Anyone who at least to some extent knows his or her national historiography from the “inside” also knows how very heterogeneous this historiography is, even from the perspective of its “national” contents. Hungarian historiography is also rife with such examples. The Geistesgeschichte that was dominant in the interwar period and its rival, ethno-history, both bore national messages, and yet each threw into question the validity of the other’s conception of “national.” The decisive difference between the two approaches lay in their divergent conceptions of the nation. To cite an additional example, the Marxist endeavors of the 1960s and 1970s to de-nationalize historiography also bore affinities with the similarly Marxist national canon of the national master narrative. In addition, the most prominent representative of both was Erik Molnár, a political and Marxist ideologue who, after 1956, for a time was the decisive figure of power in Hungarian historiography. Molnár launched the debate among historians in which he sought to replace the dominant notion of national history that found manifestation in the struggles for independence with the concept of class and class warfare. At the same time, he organized the composition of the first Marxist master narrative of national history.

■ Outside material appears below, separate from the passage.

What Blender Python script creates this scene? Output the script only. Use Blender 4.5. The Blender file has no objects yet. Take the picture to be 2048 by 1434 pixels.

The examples I have mentioned suffice to show that without any attempt to address concept history, the distinct function of the concept of the “national” and the concrete meaning of the term in the “national” historiography of a given era cannot be adequately analyzed.

The book includes an appendix (National Historians in Europe) with short biographies of 765 historians. The individuals in this appendix seem to have been included simply because they are mentioned by the authors at some point in the book. The principle on which the selection appears to have been made is incongruous with the title. Thus, the appendix includes people who are neither historians nor Europeans, as well as individuals whose inclusion is entirely unwarranted simply for professional reasons. The appendix also includes many people who are not “national historians” strictly speaking, though of course they are citizens of some country and members of some national community. The appendix is perhaps useful, but it hardly fulfills the role intended for it by the authors, as it sheds no light on the question of how one should understand the notion of national historiography and how to determine who the practitioners of this form of historical inquiry actually are.

The book by Berger and Conrad came into being thanks at least in part to the shared intellectual efforts of many historians. Thus, it offers a faithful mirror of the Writing the Nation research project. As a groundbreaking work of transnational historiography, it is a genuine pleasure to read, and it also provides persuasive proof of the symbiotic relationship between the writing of history and modern politics.